NAB’s Group Executive for Digital, Data & AI Pete Steel likens the moment to the advent of another transformational technology, electricity.
“We have AI Scientists who are building and training our AI models – they’re the new power stations. We have domain experts who are applying AI to some stubborn problems and opportunities – they're our new electricians. But what we’re seeing is the real change happening as people ‘flip the switch’ and realise AI will touch every colleague role in the Group in some way. Fundamentally AI will change for the better how we operate and how we serve customers.”
Underscoring its commitment to accelerate AI talent development, NAB has recently appointed Dr Mahya Knox as Chief AI Officer.
“AI is already helping our customers save money, avoid scams, earn interest and get faster decisions. But this is only the beginning. It’s reshaping the way we serve customers and lifting the standard of banking in Australia.
“We are growing our teams and investing in capability to create AI career paths. People understandably worry about AI-driven job losses, however the people we’ve hired and are about to hire point to a bigger story of transformation, of new roles and career pathways emerging to utilise this new capability,” said NAB Group Executive for Digital & AI, Pete Steel
Public polling and research consistently show a majority Australians are concerned AI creates more problems than it solves and are sceptical of how businesses will use it.
“Our AI culture is very simple – we use it where testing shows we can offer our customers and colleagues a benefit - safely,” says Steel.
“The AI-powered customer experiences of the future will be shaped by a mix of skills - strategists, builders, activators - and we’re committed to developing those capabilities and AI muscle across NAB.”
AI, Analytics & Data Literacy are foundational elements of NAB’s AI approach.
“AI will reward organisations that invest in capability, not just tools.

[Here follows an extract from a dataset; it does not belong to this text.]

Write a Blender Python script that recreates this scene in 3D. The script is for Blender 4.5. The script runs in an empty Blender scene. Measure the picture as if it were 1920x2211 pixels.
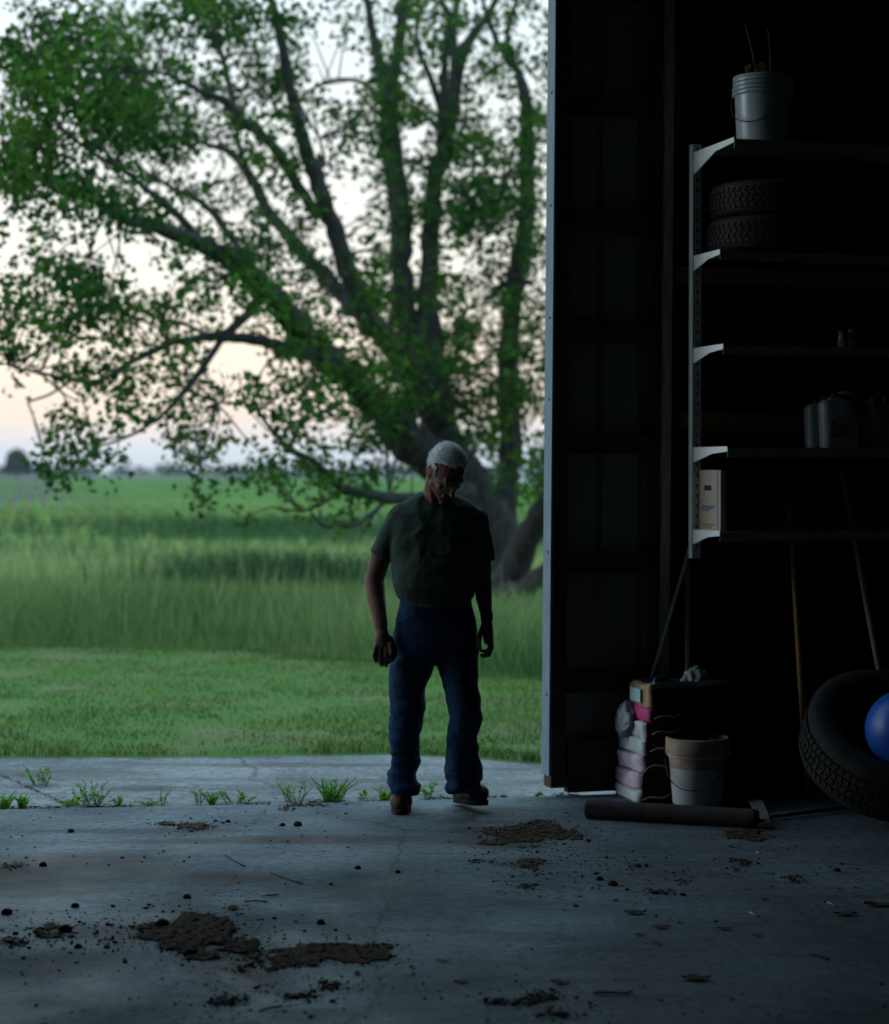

Our success depends on how deliberately we grow our people alongside the technology,” said Darren Clarke, NAB executive for Capability and Culture.
“We’ve worked to identify the emerging and future skills required to future proof our workforce, and that work underpins a comprehensive suite of learning, practical reskilling and upskilling, so our people can embrace this change, just as previous colleagues have - when computers came along for example.”
Ai-Linh has a message for others – especially young people – unsure of what the technology means for their futures.
“You don’t need to be a tech-bro,” she says matter-of-factly, identifying the ability to relentlessly interrogate a problem-solving as an essential transferrable skill for strategic roles like hers.
“Have a baseline level of technical understanding - which anyone can do,” she says.
“But then leverage those interrogation skills. Knowing what to ask the business and really getting under the hood of what the problem is and what we want to achieve together – that’s going to be how we work to serve our customers in an AI-enabled future.
“To anyone who thinks this is just for data scientists – think again, there are so many opportunities,” she says.